1. Orange is the New Black: My Year in a Women's Prison by Piper Kerman

"With a career, a boyfriend and a loving family, Piper Kerman barely resembles the reckless young woman who delivered a suitcase of drug money ten years before. But that past has caught up with her. Convinced and sentence to 15 months at the infamous feral correctional facility in Danbury, Connecticut, the well-heeled Smith college grad is now inmate #11187-424 . . . "

After finishing this one, I found have new appreciation for the injustice and conditions of women's correctional facilities in our country. The humanity of women in prison, the stories that led them to be there, and the toil of their daily lives beyond bars captured me and I could hardly put this book down. Though we often what to tell the stories of prison of "bad people" vs. "good" this memoir breaks a part this stereotype and leaves it here for the entirety. I was inspired to think about how I might be involved in prison reform in the future and believed that this book would be a great text for a book club at a congregation discerning the beginnings of a prison ministry.

2. The Faith Club: A Muslim, A Christian, A Jew-- Three Women Search for Understanding by Ranya Idliby, Suzanne Oliver and Priscilla Warner

Though not a new book, with the 10th anniversary of 9/11 coming up, it is a great one to pick up for it is a story that began out of this tragedy. Three women, mothers, of different faiths wanted to get together to write a children's book about tolerance and peace in the wake of how the events of 9/11 forever changed the city of New York, where each lived. However, as soon as they began to meet to begin to work on the project, they learned that there was no way they could work together if they did not know each other first.  And, thus began a series of Interfaith conversations that became this book.

This text is one that a group of us from Oakbrook Church, Northern VA Hebrew Congregation in Reston and the Adams Center in Sterling, VA along with folks from Washington Plaza are using to have an Interfaith conversation in our local community. We've met once already for our "faith club" gathering and look forward to more. If you are interested in joining this book club, let me know!

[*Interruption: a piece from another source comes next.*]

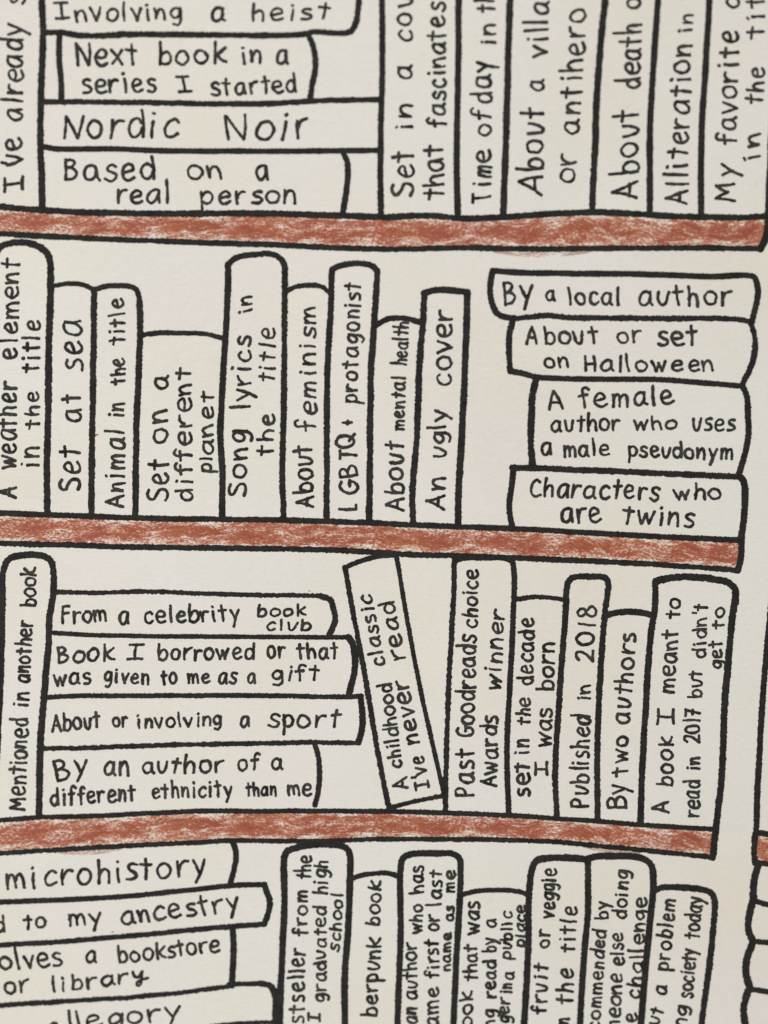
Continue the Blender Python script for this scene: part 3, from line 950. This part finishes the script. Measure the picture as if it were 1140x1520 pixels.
book("upright drawn book ending graduated high school", UP,
  [(424,1266),(440,1258),(468,1253),(500,1254),(517,1262),(520,1288),(517,1375),(512,1445),(512,1565),(414,1565),(419,1410),(422,1340)],
  [(9.5, [(414.5,1530),(415,1515),(419,1410.5),(422.6,1340),(424.4,1266),(440,1258),(468,1253.5),(500,1254.4),(515,1260),(519.5,1270),(520,1287.7),(517,1375),(512,1445.6),(512,1515),(512,1530)]),
   (7, [(470,1250),(490,1249)])], """
41 50 | stseller | 232 914 236 588
41 44 | from | 246 543 250 343
41 40 1.7 | the | 262 302 264 198
41 40 | I | 302 907 300 865
41 40 1.4 | graduated | 324 823 328 412
41 42 | high | 332 367 332 218
41 36 1.4 | school | 382 610 400 360
""")
book("upright drawn book ending in punk book", UP,
  [(521,1303),(545,1297),(577,1296),(595,1302),(595,1375),(592,1445),(590,1565),(512,1565),(512,1445),(517,1375)],
  [(7, [(522,1303.5),(545,1297.5),(577,1296.5),(594,1301.7)])], """
41 48 | berpunk | 540 887 562 546
41 42 | book | 555 502 562 308
41 46 | y | 540 950 540 915
""")
book("upright drawn book reading author who has, name as me", UP,
  [(594,1288),(598,1272),(612,1267),(650,1266),(675,1268),(683,1277),(682,1340),(677,1428),(673,1565),(590,1565),(592,1445),(595,1375)],
  [(9, [(590,1530),(590.5,1515),(592.8,1445.6),(594.6,1375),(594.6,1290),(598,1274),(610,1268),(650.7,1266.7),(672,1267.6),(682,1275),(683.5,1290),(682,1340),(677,1428),(673.5,1515),(673,1530)])], """
41 44 | an | 710 917 712 838
41 42 | author | 714 812 708 562
41 40 | who | 732 532 734 402
41 42 | has | 738 362 740 238
41 46 | ame | 802 930 804 753
41 42 | first | 806 722 802 553
41 42 | or | 806 522 806 448
41 42 | last | 812 412 817 258
41 31 | name | 853 692 855 523
41 32 | as | 866 480 868 410
41 36 | me | 872 360 872 260
""")
book("low upright drawn book ending in a public place", UP,
  [(686,1328),(707,1323),(738,1321),(770,1323),(786,1328),(784,1410),(778,1565),(673,1565),(677,1428),(682,1340)],
  [(7, [(687.5,1328),(707,1323),(738,1321),(770,1323.5),(783,1327.5)])], """
41 44 | ook | 946 930 950 770
41 42 | that | 966 732 964 573
41 44 | was | 972 537 976 390
41 42 | ng | 1036 930 1045 848
41 42 | read | 1046 807 1044 638
41 42 | by | 1046 612 1046 543
41 38 | a | 1046 507 1046 462
42 38 | ager | 46 955 50 800
42 38 | in | 56 785 60 737
42 38 | a | 66 730 70 690
42 36 | public | 56 642 60 433
42 33 1.3 | place | 113 590 116 408
""")
book("upright drawn book titled fruit or veggie in the title", UP,
  [(792,1282),(800,1275),(827,1273),(871,1276),(873,1358),(866,1428),(860,1565),(777,1565),(784,1410),(786,1323)],
  [(9.5, [(777,1530),(778.5,1515),(784,1410.5),(785.6,1323),(790,1289),(797,1277),(810,1274),(827.7,1273),(870,1275.4)]),
   (9, [(872.6,1277),(872.6,1358),(866,1428),(861,1515),(860,1530)])], """
42 46 | fruit | 204 872 212 656
42 42 | or | 216 592 216 508
42 46 | veggie | 234 472 248 253
42 44 | in | 302 940 302 882
42 50 | the | 314 832 318 678
42 48 | title | 322 614 336 413
""")
book("upright drawn book reading else doing, challenge", UP,
  [(871,1275),(887,1271),(933,1271),(957,1275),(968,1286),(970,1312),(966,1358),(959,1428),(951,1565),(860,1565),(866,1428),(873,1358)],
  [(9.5, [(870.5,1275.4),(887,1271),(910,1270.5),(933,1271),(955,1275),(967,1285),(970,1312),(966,1358),(959,1428),(952,1515),(951,1530)])], """
42 40 | commended | 428 940 456 512
42 38 | by | 464 472 468 388
42 44 | neone | 512 938 526 698
42 42 | else | 532 668 528 526
42 42 | doing | 542 472 554 260
42 44 | e | 590 907 590 862
42 42 1.45 | challenge | 600 812 630 373
""")
book("upright drawn book ending society today, last of bottom row", UP,
  [(972,1321),(992,1317),(1020,1318),(1045,1321),(1060,1332),(1057,1393),(1049,1463),(1041,1565),(951,1565),(959,1428),(966,1358)],
  [(9, [(972,1321.5),(980,1318),(992.6,1316.5),(1020.7,1318),(1043,1320.5),(1056,1326),(1060.5,1337),(1057.5,1393),(1049,1463),(1042,1515),(1041,1530)])], """
42 42 | ut | 680 925 702 845
42 44 | a | 712 797 714 748
42 44 | problem | 722 692 752 383
42 42 | ng | 790 935 802 833
42 44 | society | 820 808 838 593
42 48 | today | 850 557 866 373
""")

# ================================================================== THE NEXT BOOKCASE, AT THE RIGHT EDGE
book("blank upright drawn book edge at right, above short crayon piece", UP,
  [(1142,900),(1137,965),(1133,1023),(1127,1110),(1122,1237),(1190,1242),(1190,900)],
  [(8.5, [(1147,870),(1139,960),(1133,1023),(1127.7,1110.5),(1124,1180),(1122,1236)])], "")
book("first blank flat drawn book under the right crayon piece", FLAT,
  [(1124,1282),(1119,1305),(1117,1337),(1150,1346),(1190,1356),(1190,1288)],
  [(10, [(1126,1284),(1120,1303),(1118,1320),(1118,1336)]), (8, [(1117,1337),(1130,1340),(1150,1346)])], "")
book("second blank flat drawn book down at the right edge", FLAT,
  [(1117,1338),(1111,1365),(1111,1382),(1118,1398),(1150,1401),(1190,1405),(1190,1356),(1150,1346)],
  [(10, [(1117,1339),(1112,1360),(1111,1380),(1118,1398)]), (8, [(1118,1397),(1130,1398.5),(1150,1401)])], "")
book("third blank flat drawn book down at the right edge", FLAT,
  [(1118,1398),(1108,1425),(1107,1445),(1113,1468),(1150,1474),(1190,1480),(1190,1405),(1150,1401)],
  [(10, [(1117,1400),(1109,1422),(1107,1443),(1113,1467)]), (8, [(1112,1468),(1130,1471),(1150,1474)])], "")
book("blank flat drawn book at the bottom right corner", FLAT,
  [(1113,1468),(1105,1492),(1106,1510),(1111,1560),(1190,1560),(1190,1480),(1150,1474)],
  [(10, [(1111,1470),(1105,1488),(1104,1505),(1108,1530)])], "")

# ------------------------------------------------------------------ tiny marks left on the page
def speck(label, x, y, w, col):
    m, nt, nd, lk, bs = new_mat("speck")
    bs.inputs['Base Color'].default_value = (*col, 1); bs.inputs['Roughness'].default_value = .8
    V, F = [], []
    ribbon(V, F, catmull([(x - w * .4, y), (x, y + w * .25), (x + w * .5, y + w * .1)], .4), w, .5, .5)
    o = link_mesh("stray_speck", V, F, m)
    o['label'] = label; o['category'] = 'speck'
speck("tiny red speck beside the book reading Animal in the title", 144, 645, 2.2, (.42, .10, .09))
speck("tiny brown speck just above the book reading From a celebrity book club", 459, 877, 1.7, (.30, .20, .14))
speck("tiny rust speck below the words my ancestry", 167, 1383, 2.0, (.45, .26, .18))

3. Peace Like a River by Leif Engler

It's a novel and I normally stay away from novels, but really found myself drawn to the language and imagery of this one, especially after several of my colleagues at the Collegeville Institute recommended it several weeks ago-- many as their "favorite read" on the first morning of our group sharing.

"The novel is narrated by Reuben Land, an eleven-year-old boy suffering from severe asthma who lives with his unusual family in a small Minnesota town in 1962. His mother abandoned the family years before. He is among three children: his older brother Davy, who is sixteen years old when the story begins; and his younger sister Swede eight years old, and an imaginative writer and poet. His father, Jeremiah, a school janitor, is a man of faith who quietly performs miracles – one of which is to bring Reuben to life after his lungs failed to inflate when he was born. Reuben is the only one who ever sees or notices these miracles; he concludes that he is meant to be a witness to them."

And, this is just the beginning of the adventure . . . check it out.

4. Before and After Zachariah by Fern Kupfer

This is a book recommended to me by Sari, the writing tutor from my week at Collegeville. And ever since I started it, I just couldn't put it down. The vivid language and emotionally driven plot is captivating.  Again, not a new book-- written in the 1980s in fact, but full of powerful insights for any going through a time in their life of pronounced pain and loss-- not only for who or what might have died, but for what is living and still is just not as it should be. 

This mid-western family documents through the voice of Fern, the mom, the ups and downs of what it means to birth, raise and make decisions for the care of a severely mentally and physically challenged child. Questions of "when it is it time to institutionalize?" "how does a marriage survive such kind of care for another?" and "how do you parent a 'normal' child while taking care of such a 'abnormal' one too?" are raised in ways that the reader does not often expect.  I was challenged to reconsider how I think about and care for parents and teachers I know who are caring for special needs children.